Kate’s infiltrating a place she’s had a lot of experience infiltrating, before her family’s mansion. She’s not doing so alone. She’s accompanied by her sister, who also knows the place well. And she’s accompanied by a couple of friends, including America, Stinger, and her pet dog. All of them are going to have to work together to retrieve a fragment of the Cosmic Cube from people who REALLY shouldn’t be taking ownership of such a powerful artifact. It’s not going to be easy. Things are going to get weird.
Nijkamp slides through the final, climatic mansion-based confrontation with a respectable fluidity. The adventure doesn’t quite live-up to the potential weirdness of a group of low-level thugs getting ahold of the Cosmic Cube fragment. Nijkamp’s charmingly witty dialogue makes the series finale more than charming enough to keep everything moving swiftly to the final panel. The strange juxtaposition of the cosmic power against petty crime in a place of great wealth doesn’t really resonate the way that it should, though.
Balám is given the opportunity to nail a few really interesting and trippy moments of cosmic power that come across a bit like a. funhouse in comic panel format. The potential for trippy misdirection never quite comes through, though. The action is presented with a clean impact that seems to lie relatively flat on the page. Peer and Rosenberg’s colors are just so aggressively pastel that they mute any serious problems with the art, lending the series finale a sort of pleasant vacation kind of a vibe that keeps everything quite sedate.

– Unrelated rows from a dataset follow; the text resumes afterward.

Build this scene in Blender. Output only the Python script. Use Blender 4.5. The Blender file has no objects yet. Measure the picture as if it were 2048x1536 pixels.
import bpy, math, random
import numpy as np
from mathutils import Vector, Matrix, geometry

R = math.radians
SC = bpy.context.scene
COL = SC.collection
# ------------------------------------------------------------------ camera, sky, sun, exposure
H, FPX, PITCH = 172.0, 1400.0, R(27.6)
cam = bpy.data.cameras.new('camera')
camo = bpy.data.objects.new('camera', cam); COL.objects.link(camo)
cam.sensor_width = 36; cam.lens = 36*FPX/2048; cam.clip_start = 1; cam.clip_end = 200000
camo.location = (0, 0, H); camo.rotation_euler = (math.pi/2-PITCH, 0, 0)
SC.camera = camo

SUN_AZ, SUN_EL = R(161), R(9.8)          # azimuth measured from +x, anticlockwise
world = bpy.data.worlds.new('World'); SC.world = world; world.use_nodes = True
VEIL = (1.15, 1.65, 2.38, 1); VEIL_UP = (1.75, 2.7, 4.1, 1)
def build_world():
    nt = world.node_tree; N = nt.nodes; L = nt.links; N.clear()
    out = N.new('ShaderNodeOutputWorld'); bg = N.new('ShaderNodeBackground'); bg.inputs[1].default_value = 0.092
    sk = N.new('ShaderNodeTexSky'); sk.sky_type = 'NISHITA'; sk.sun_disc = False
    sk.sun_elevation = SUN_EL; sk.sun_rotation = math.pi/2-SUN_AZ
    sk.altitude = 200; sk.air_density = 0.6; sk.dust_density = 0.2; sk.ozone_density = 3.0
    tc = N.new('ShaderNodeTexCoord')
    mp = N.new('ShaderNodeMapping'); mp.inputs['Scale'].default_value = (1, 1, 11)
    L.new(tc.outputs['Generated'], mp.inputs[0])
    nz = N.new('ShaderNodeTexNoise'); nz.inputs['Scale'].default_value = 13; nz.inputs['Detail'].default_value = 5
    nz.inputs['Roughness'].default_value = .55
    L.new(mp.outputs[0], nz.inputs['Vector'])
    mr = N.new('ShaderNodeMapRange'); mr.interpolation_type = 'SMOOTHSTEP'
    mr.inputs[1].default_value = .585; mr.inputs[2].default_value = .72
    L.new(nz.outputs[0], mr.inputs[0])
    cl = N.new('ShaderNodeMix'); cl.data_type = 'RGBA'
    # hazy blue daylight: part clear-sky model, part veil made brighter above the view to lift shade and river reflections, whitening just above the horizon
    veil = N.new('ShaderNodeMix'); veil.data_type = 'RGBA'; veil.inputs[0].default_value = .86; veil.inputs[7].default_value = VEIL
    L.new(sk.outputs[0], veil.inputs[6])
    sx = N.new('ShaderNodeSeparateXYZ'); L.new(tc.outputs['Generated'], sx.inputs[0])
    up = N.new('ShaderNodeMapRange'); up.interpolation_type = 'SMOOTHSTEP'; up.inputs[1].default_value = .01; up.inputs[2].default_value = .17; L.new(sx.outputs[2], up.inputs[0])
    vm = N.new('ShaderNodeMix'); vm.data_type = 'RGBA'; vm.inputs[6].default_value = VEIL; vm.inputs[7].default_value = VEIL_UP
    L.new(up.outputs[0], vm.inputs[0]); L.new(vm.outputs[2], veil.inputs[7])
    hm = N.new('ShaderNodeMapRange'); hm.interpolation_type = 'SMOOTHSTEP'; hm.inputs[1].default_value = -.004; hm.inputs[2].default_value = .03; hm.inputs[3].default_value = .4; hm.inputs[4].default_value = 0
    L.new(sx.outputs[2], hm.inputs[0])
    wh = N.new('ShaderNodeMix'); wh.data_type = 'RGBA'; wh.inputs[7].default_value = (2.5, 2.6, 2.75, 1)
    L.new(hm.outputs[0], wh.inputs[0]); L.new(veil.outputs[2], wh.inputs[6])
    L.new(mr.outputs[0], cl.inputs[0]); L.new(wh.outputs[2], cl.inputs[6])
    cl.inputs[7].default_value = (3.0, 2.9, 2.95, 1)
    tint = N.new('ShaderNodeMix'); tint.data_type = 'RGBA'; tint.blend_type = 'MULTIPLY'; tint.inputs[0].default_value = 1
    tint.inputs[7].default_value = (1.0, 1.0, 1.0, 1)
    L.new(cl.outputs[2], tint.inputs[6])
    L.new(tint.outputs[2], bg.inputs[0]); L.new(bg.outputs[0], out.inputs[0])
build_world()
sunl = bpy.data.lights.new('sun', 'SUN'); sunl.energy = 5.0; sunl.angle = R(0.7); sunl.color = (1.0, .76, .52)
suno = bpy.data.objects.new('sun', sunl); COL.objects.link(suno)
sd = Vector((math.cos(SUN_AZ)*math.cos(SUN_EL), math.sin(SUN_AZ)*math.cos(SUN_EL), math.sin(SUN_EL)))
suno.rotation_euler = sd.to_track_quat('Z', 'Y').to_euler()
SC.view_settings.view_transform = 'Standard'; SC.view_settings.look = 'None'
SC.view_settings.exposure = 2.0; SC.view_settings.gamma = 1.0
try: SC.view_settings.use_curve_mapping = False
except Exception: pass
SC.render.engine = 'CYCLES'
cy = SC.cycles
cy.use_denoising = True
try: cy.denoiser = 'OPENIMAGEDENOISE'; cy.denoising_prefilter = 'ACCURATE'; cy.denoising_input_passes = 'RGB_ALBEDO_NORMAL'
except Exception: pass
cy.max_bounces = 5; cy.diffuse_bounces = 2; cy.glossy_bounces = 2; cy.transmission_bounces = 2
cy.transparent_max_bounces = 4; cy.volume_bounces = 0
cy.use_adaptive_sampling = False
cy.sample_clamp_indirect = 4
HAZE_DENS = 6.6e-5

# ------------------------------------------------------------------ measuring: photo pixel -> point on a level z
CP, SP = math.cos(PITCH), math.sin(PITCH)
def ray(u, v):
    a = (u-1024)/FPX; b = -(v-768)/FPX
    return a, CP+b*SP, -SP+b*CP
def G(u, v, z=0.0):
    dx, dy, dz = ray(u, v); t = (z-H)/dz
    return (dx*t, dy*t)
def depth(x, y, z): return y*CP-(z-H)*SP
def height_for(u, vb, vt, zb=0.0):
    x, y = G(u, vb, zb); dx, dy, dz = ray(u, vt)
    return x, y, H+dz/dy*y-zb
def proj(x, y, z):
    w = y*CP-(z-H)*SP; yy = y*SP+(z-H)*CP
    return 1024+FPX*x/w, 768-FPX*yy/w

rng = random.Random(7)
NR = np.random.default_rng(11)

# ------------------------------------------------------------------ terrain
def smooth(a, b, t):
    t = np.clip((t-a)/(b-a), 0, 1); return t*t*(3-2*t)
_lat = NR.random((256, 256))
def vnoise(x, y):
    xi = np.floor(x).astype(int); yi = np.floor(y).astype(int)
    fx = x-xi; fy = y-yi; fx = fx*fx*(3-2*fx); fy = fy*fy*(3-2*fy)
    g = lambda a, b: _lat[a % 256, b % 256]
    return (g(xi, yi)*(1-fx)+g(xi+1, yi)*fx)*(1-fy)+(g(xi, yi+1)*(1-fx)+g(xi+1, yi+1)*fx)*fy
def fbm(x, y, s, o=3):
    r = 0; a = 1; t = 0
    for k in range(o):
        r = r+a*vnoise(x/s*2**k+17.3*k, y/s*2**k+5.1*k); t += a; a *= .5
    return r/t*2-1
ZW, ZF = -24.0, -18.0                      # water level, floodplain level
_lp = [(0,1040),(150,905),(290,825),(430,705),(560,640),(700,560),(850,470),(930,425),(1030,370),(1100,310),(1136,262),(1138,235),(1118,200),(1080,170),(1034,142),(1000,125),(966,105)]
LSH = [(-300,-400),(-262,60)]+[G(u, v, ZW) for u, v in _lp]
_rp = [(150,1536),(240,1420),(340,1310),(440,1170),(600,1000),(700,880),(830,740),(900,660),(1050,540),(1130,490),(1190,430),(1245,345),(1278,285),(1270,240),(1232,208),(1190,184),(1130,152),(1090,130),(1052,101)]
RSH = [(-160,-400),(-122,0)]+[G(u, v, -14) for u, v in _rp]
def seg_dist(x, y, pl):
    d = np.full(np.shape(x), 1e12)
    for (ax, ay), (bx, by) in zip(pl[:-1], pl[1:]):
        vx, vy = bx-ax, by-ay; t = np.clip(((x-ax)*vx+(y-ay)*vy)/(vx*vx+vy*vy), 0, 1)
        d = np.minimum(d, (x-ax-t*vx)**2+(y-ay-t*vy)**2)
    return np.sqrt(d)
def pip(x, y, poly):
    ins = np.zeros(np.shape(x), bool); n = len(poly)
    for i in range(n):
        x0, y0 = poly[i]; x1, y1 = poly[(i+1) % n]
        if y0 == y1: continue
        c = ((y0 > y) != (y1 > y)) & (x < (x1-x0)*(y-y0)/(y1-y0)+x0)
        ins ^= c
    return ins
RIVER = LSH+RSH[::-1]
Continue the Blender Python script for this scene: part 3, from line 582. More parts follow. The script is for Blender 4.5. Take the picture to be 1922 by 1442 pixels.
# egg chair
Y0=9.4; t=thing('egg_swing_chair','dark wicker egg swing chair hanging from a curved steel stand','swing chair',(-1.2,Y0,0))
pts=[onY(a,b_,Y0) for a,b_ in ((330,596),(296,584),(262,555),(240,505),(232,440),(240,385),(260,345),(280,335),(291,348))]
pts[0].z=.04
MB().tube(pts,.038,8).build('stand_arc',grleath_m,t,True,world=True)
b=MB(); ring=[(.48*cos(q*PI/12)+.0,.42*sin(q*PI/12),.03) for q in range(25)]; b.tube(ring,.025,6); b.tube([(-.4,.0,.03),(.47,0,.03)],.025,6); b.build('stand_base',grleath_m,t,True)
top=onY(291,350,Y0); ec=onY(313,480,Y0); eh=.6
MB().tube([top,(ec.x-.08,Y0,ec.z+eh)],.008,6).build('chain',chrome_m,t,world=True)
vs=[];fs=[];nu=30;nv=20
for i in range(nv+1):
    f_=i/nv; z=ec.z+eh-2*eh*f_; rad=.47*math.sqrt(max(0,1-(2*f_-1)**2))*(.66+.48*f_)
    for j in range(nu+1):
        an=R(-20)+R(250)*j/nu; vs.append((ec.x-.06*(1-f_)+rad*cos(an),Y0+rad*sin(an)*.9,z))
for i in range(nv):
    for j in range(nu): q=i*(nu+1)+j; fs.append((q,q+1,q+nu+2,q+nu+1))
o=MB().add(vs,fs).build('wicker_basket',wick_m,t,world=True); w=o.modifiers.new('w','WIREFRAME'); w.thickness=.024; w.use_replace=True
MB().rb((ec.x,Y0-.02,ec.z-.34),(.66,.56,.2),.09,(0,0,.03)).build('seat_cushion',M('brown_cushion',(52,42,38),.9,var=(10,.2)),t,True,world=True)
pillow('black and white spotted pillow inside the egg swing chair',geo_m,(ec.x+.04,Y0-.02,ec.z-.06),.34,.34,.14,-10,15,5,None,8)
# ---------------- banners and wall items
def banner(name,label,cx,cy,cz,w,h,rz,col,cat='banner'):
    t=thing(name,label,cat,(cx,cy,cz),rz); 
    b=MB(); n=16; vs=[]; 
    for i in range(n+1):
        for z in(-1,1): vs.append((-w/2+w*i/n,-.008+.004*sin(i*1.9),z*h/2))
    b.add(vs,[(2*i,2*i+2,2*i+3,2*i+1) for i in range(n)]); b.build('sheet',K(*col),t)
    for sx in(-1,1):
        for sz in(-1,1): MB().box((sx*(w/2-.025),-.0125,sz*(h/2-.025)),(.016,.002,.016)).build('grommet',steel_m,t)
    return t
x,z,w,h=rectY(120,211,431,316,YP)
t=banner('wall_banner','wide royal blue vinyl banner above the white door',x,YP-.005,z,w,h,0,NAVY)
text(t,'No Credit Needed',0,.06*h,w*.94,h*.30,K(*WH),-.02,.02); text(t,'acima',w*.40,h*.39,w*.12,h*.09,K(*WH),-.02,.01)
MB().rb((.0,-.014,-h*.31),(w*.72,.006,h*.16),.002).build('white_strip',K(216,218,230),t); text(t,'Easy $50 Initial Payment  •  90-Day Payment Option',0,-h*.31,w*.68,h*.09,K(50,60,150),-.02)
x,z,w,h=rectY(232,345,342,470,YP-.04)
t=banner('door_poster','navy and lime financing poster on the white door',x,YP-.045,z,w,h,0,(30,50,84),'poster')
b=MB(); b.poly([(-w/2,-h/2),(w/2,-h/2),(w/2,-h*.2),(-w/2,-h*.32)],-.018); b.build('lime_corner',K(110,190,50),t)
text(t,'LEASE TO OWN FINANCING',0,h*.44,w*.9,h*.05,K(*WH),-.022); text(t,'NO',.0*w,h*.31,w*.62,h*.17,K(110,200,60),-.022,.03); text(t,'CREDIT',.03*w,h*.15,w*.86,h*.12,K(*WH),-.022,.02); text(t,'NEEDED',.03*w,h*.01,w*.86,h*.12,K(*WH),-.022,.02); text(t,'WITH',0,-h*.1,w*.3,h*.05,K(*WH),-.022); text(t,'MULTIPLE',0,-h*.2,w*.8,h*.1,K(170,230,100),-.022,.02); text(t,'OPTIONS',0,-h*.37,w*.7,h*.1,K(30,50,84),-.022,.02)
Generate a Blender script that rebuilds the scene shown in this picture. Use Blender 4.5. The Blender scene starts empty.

A tumble with Kate Bishop and friends really SHOULDN’T be sedate, though. A tumble with Kate Bishop and a fragment of the Cosmic Cube? THAT should be a crazy, unhinged leap through bizarreness that this series never really manages to accomplish, which is really too bad. There’s a real missed opportunity for something much more intense in this series, but the wit of Nijkamp is fun and breezy amidst some pleasant color and occasionally impressive artwork. This creative team could find a more integrated dynamic with a subsequent series given the right momentum. There are the embers of something that could be much more appealing if the story matched the art team’s strengths a little bit more.